● Description of the task: Find each line containing the string "high" and return it.

● Information supplied:

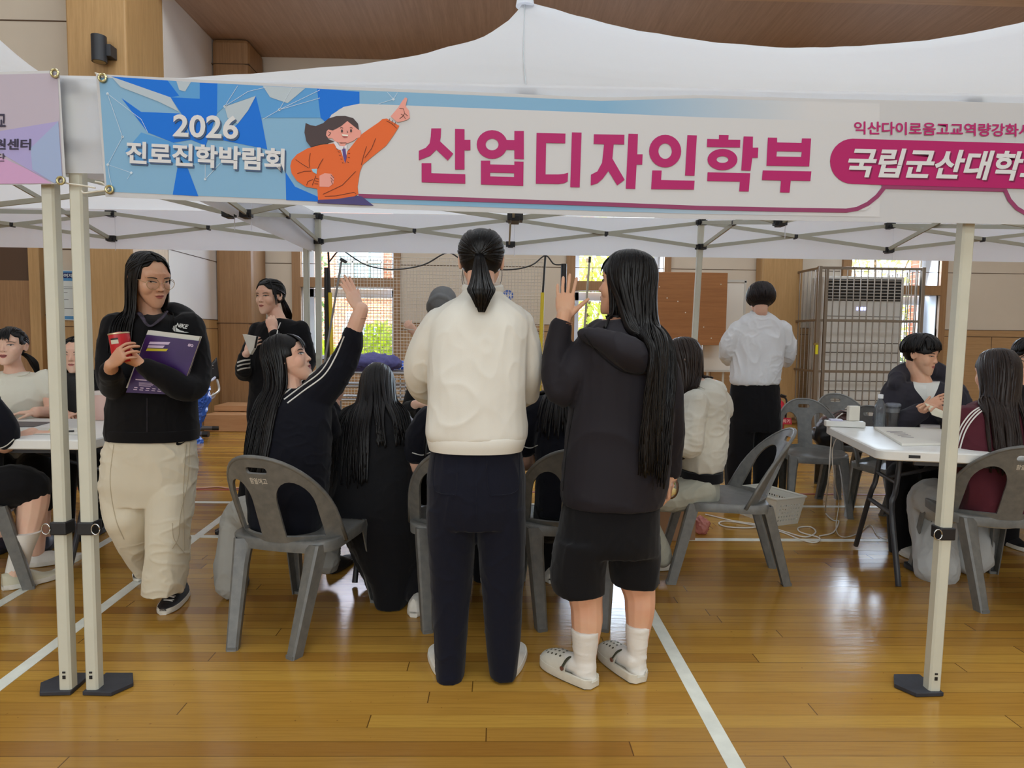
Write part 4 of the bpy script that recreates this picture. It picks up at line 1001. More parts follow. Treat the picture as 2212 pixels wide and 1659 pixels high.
    def face(s, lid=.5, lip=None, gaze=0.0, brow=True, ew=.078, open_=.016, mouth=0.0):
        h = s.hh; fw = s.hR @ V((0, 1, 0)); up = s.hR @ V((0, 0, 1)); rt = s.hR @ V((1, 0, 0))
        for sx in (-1, 1):
            cx, cz = sx * .150, .028; q = MB()
            # almond eye: outline on the surface, slightly domed
            N = 14; top_, bot_ = [], []
            for k in range(N + 1):
                u = -1 + 2 * k / N; x = cx + u * ew; hp = (1 - u * u) ** .8
                top_.append(s.fsurf(x, cz + open_ * 1.25 * hp + .004 * u * sx, .0012)); bot_.append(s.fsurf(x, cz - open_ * .85 * hp + .004 * u * sx, .0012))
            vs = []; 
            for a, b in zip(top_, bot_): m_ = (a + b) / 2 + fw * .0012; vs += [a, m_, b]
            q.add(vs, [(3 * i + j, 3 * i + 3 + j, 3 * i + 4 + j, 3 * i + 1 + j) for i in range(N) for j in (0, 1)]); e = q.build('eye', M_eyew, s.root, angle=None)
            ic = s.fsurf(cx + gaze * ew, cz + .002, .0016); q = MB(); r = min(.031, open_ * 1.6) * h
            q.ell(ic, (.031 * h, .0012, r), s.hR, 16, 8); obj('iris', q.mesh('iris'), M_iris, e)
            q = MB(); q.tube([p + fw * .0012 for p in top_], [.0010 + .0012 * (1 - abs(2 * k / N - 1)) for k in range(N + 1)], 6); obj('eyelash', q.mesh('lash'), M_lash, e)
            if brow:
                q = MB(); q.tube([s.fsurf(sx * x, z, .0008) for x, z in ((.07, .100), (.11, .108), (.165, .112), (.215, .104), (.25, .090))], [.0014, .0024, .0023, .0017, .0007], 8, res=12, up=fw, flat=.4); q.build('eyebrow', mat('brow', (58, 44, 38), .8), s.root)
        q = MB(); N = 14; rows = []
        for k in range(N + 1):
            u = -1 + 2 * k / N; x = u * .088; hu = (1 - u * u) ** .7
            zs = [-.245 + (.030 - .008 * math.exp(-(u / .16) ** 2)) * hu, -.245 + .012 * hu, -.2465, -.247 - mouth * hu - .016 * hu, -.248 - mouth * hu - .038 * hu]
            rows.append([s.fsurf(x, z, .0008 + (.0008 if i in (1, 3) else 0) * hu) for i, z in enumerate(zs)])
        q.rings(rows, False, closed=False); q.build('lips', lip or M_lip, s.root, angle=None)
        q = MB(); q.tube([s.fsurf(-.085 + .17 * k / 8, -.2465 - mouth * .5 * (1 - (k / 4 - 1) ** 2), .0012) for k in range(9)], [.0004] + [.0009 + mouth * h * .35] * 7 + [.0004], 6); q.build('mouth_line', mat('mouth_dark', (110, 54, 50), .6), s.root)
        for sx in (-1, 1):
            q = MB(); q.ell(s.fsurf(sx * .038, -.142, .0002), (.014 * h, .001, .008 * h), s.hR, 10, 6); q.build('nostril', mat('nostril_dark', (120, 74, 62), .8), s.root)
    # --- hair
    def hair(s, m_=None, name='hair'): return Hair(s, m_ or HB_, name)
    def decal(s, garment, polys, m_, name, off=.0016, parent=None):
        """thin print laid on the garment surface where the photo shows it"""
        bv = s.gb[garment]; q = MB(); from_ = CAMP
        for vs, fs in polys:
            out = []; 
            for px, py in vs:
                d = ray(px, py).normalized(); hit = bv.ray_cast(from_, d)
                out.append((hit[0] + hit[1] * off) if hit[0] is not None else None)
            ok = [o for o in out if o is not None]
            if not ok: continue
            out = [o if o is not None else ok[0] for o in out]; q.add(out, fs)
        if q.f: return obj(name, q.mesh(name, False), m_, parent or s.go[garment])
    def patch(s, garment, rows, m_, name, off=.002, nx=10):
        """inset panel on a garment given as photo rows (y, left x, right x)"""
        vs = []; q = crom([V(r) for r in rows], 4 * (len(rows) - 1))
        for y, a, b in q: vs += [(a + (b - a) * i / nx, y) for i in range(nx + 1)]
        W = nx + 1; return s.decal(garment, [(vs, [(j * W + i, j * W + i + 1, (j + 1) * W + i + 1, (j + 1) * W + i) for j in range(len(q) - 1) for i in range(nx)])], m_, name, off)
    def strip(s, garment, pts, m_, w=.010, name='stripe', off=.002, n=40, th=.0014):
        """narrow ribbon following the garment under a line of photo points (px,py)"""
        bv = s.gb[garment]; path = crom([V((p[0], p[1])) for p in pts], n); ps = []
        for p in path:
            h_ = bv.ray_cast(CAMP, ray(p[0], p[1]).normalized())
            if h_[0] is not None: ps.append((h_[0], h_[1]))
        if len(ps) < 3: return
        q = MB(); rs = []
        for i, (p, nn) in enumerate(ps):
            t_ = (ps[min(i + 1, len(ps) - 1)][0] - ps[max(0, i - 1)][0]).normalized(); sd = t_.cross(nn).normalized() * (w / 2)
            rs.append([p + nn * (off + th) - sd, p + nn * (off + th) + sd, p - nn * .001 + sd, p - nn * .001 - sd])
        q.rings(rs, True); return obj(name, q.mesh(name, True, 50), m_, s.go[garment])
HC, HRAD = V((0, -.045, .115)), V((.362, .452, .402))
class Hair:
    def __init__(s, fig, m_, name): s.f = fig; s.q = MB(); s.m = m_; s.name = name; s.rnd = random.Random(int(abs(fig.hc.x) * 1000 + fig.hc.y * 377)); s.cols = [b for b in fig.gb.values()]
    def on(s, d, k=1.0): d = d.normalized(); return s.f.loc(*(HC + V((d.x * HRAD.x, d.y * HRAD.y, d.z * HRAD.z)) * k))
    def cap(s, front=.30, side=.02, k=.985, yc=.02, back=-.62):
        """close-fitting shell with a hairline: sinks into the head over the face"""
        f = s.f; rs = []; NU, NV = 88, 60
        for i in range(NV + 1):
            a = -pi / 2 + .05 + (pi - .1) * i / NV; ring = []
            for j in range(NU):
                b = 2 * pi * j / NU; d = V((cos(a) * cos(b), cos(a) * sin(b), sin(a))); p = HC + V((d.x * HRAD.x, d.y * HRAD.y, d.z * HRAD.z)) * k
                lim = front - max(0, abs(p.x) - .08) * .75 if p.y > .20 else (side if p.y > yc else back)
                u_ = max(0.0, min(1.0, (lim + .02 + .035 * noise.noise(V((p.x * 9, p.y * 9, 3))) - p.z) / .05)); p = HC + (p - HC) * (1 - .26 * u_)
                ring.append(f.loc(*p))
            rs.append(ring)
        s.q.rings(rs); return s
    def lock(s, pts, w, th=.35, taper=.25, n=6, center=None):
        L = len(pts); rr = [w * (.55 + .45 * min(1, i / 3)) * (1 - (1 - taper) * max(0, (i / (L - 1) - .55) / .45) ** 1.3) for i in range(L)]
        up = (pts[0] - (center or s.f.hc)); s.q.tube(pts, rr, n, up=up, flat=th)
    def clear(s, p, margin):
        for b in s.cols:
            loc, nn, i, d = b.find_nearest(p, .25)
            if loc is not None and (p - loc).dot(nn) < margin: p = loc + nn * margin
        return p
    def sphere_path(s, d0, d1, n, k=1.0, bulge=.03):
        q = d0.normalized().rotation_difference(d1.normalized()); out = []
        for i in range(n + 1):
            t = i / n; dd = Quaternion((1, 0, 0, 0)).slerp(q, t) @ d0.normalized(); out.append(s.on(dd, k * (1 + bulge * sin(pi * t))))
        return out
    def drape(s, n, th0, th1, zend, part=0.0, w=.011, ze=-.25, k=1.0, jit=.03, step=.022, drift=None, margin=.006, pull=None, wave=.004, crown=-.35, taper=.3, sides=(-1, 1), droop=1.0, spread=.0):
        """locks from the parting over the skull, then hanging to height zend; th = degrees from the face round to the back"""
        f = s.f; R = f.hR
        n = int(n * 1.8); w *= .66
        for i in range(n):
            for sx in sides:
                th = radians(th0 + (th1 - th0) * (i + s.rnd.uniform(-.4, .4)) / max(1, n - 1)); th = max(radians(min(th0, th1)), min(radians(180), th))
                fr = (1 - th / pi); d0 = V((part + sx * .03, .30 * max(0, fr * 2 - .5) + crown * (1 - min(1, fr * 1.5)), 1.0)); zz = ze + s.rnd.uniform(-.08, .08)
                d1 = V((sx * sin(th), cos(th), zz)); kk = k * s.rnd.uniform(.985, 1.045)
                pts = s.sphere_path(d0, d1, 8, kk); mg = margin + s.rnd.uniform(0, .010); n0 = len(pts); v = (pts[-1] - pts[-2]).normalized(); p = pts[-1]; zt = zend + s.rnd.uniform(-jit, jit); ph = s.rnd.uniform(0, 6); it = 0
                while p.z > zt and it < 60:
                    v = (v * .72 + V((0, 0, -1)) * .28 * droop + (V(drift) * .1 if drift else V((0, 0, 0)))).normalized()
                    p = p + v * step
                    if pull is not None:
                        tgt, amt = pull(i / max(1, n - 1)) if callable(pull) else pull; p = p + V(((tgt.x - p.x) * amt, (tgt.y - p.y) * amt, 0))
                    p = p + V((sin(ph + it * .5), cos(ph * 1.3 + it * .4), 0)) * wave * .3
                    p = s.clear(p, mg); pts.append(p); it += 1
                for _ in range(5):
                    q_ = pts[:]
                    for a in range(4, len(pts) - 1): q_[a] = (pts[a - 1] + pts[a] * 2 + pts[a + 1]) / 4
                    pts = q_
                s.lock(pts, w * s.rnd.uniform(.7, 1.25), th=.22, taper=taper)
        return s
    def mop(s, n, d0, ends, w=.010, k=1.0, lift=.02):
        """short hair: locks from the crown outwards; ends = list of (theta deg, elevation)"""
        n = int(n * 1.6); w *= .75
        for i in range(n):
            th, el = ends[i % len(ends)]; th += s.rnd.uniform(-9, 9); el += s.rnd.uniform(-.07, .07)
            d1 = V((sin(radians(th)), cos(radians(th)), el)); st = V((d0[0] + s.rnd.uniform(-.35, .35), d0[1] + s.rnd.uniform(-.35, .35), 1)).lerp(d1, s.rnd.choice((0, 0, .2, .4)))
            s.lock(s.sphere_path(st, d1, 8, k * s.rnd.uniform(1.0, 1.07), lift), w * s.rnd.uniform(.7, 1.3), taper=.3)
        return s
    def gather(s, n, tie, w=.010, el0=-.35, th0=40, th1=178, k=1.0, high=True):
        """hair combed back from the hairline to a tie (direction in head space)"""
        for i in range(n):
            for sx in (-1, 1):
                th = radians(s.rnd.uniform(min(th0, 20), th1)); z = s.rnd.uniform(.74, 1.35) if th < 1.15 else s.rnd.uniform(.12, .95) if th < 1.75 else s.rnd.uniform(el0, .95)
                d0 = V((sx * sin(th), cos(th), z)); s.lock(s.sphere_path(d0, V(tie), 9, k * s.rnd.uniform(.99, 1.025), .02), w * s.rnd.uniform(.45, .85), th=.25, taper=.8)
        return s
    def sweep(s, n, part=.05, th=105, el=-.15, w=.006, k=1.0, sides=(-1, 1)):
        """locks combed from the parting across the temples and back over the ears"""
        for i in range(n):
            for sx in sides:
                u = (i + s.rnd.random()) / n; d0 = V((part + sx * (.02 + .10 * u), .80 - .45 * u, 1)); t_ = radians(th - 8 + 40 * u); d1 = V((sx * sin(t_), cos(t_), el + .25 * u + s.rnd.uniform(-.08, .08)))
                s.lock(s.sphere_path(d0, d1, 9, k * s.rnd.uniform(.99, 1.02), .015), w * s.rnd.uniform(.7, 1.2), th=.22, taper=.5)
        return s
    def bangs(s, n, x0, x1, el=.2, w=.0045, k=1.0):
        for i in range(n):
            x = x0 + (x1 - x0) * (i + s.rnd.uniform(-.5, .5)) / max(1, n - 1); e = el + s.rnd.uniform(-.10, .16) - abs(x) * .25
            s.lock(s.sphere_path(V((x * .45 + s.rnd.uniform(-.08, .08), .45, 1)), V((x * 1.2, 1, e)), 8, k * s.rnd.uniform(.985, 1.02), .03), w * s.rnd.uniform(.6, 1.2), th=.25, taper=.12)
        return s
    def tail(s, n, tie, pts, r0=.012, r1=.035, w=.007, end=.02, margin=.004):
        """tied tail: locks fanning along a path of world points"""
        base = crom([s.on(V(tie), 1.02)] + [V(p) for p in pts], 14)
        n = int(n * 2.2); w *= .55
        for i in range(n):
            a = s.rnd.uniform(0, 2 * pi); rr = sqrt(s.rnd.uniform(0.05, 1)); out = []; cut = s.rnd.uniform(.74, 1.0); ax = V((1, 0, 0)); 
            for j, p in enumerate(base):
                t = j / 14
                if t > cut: break
                r = (r0 + (r1 - r0) * min(1, t * 2.0)) * (1 if t < .55 else max(.12, 1 - (t - .55) * 2.0)); q = p + V((cos(a), sin(a) * .8, 0)) * r * rr; out.append(q if t < .15 else s.clear(q, margin))
            s.lock(out, w * s.rnd.uniform(.7, 1.2), taper=.35)
        return s
    def done(s): return s.q.build(s.name, s.m, s.f.root, angle=None)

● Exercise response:
Write part 4 of the bpy script that recreates this picture. It picks up at line 1001. More parts follow. Treat the picture as 2212 pixels wide and 1659 pixels high.
    def gather(s, n, tie, w=.010, el0=-.35, th0=40, th1=178, k=1.0, high=True):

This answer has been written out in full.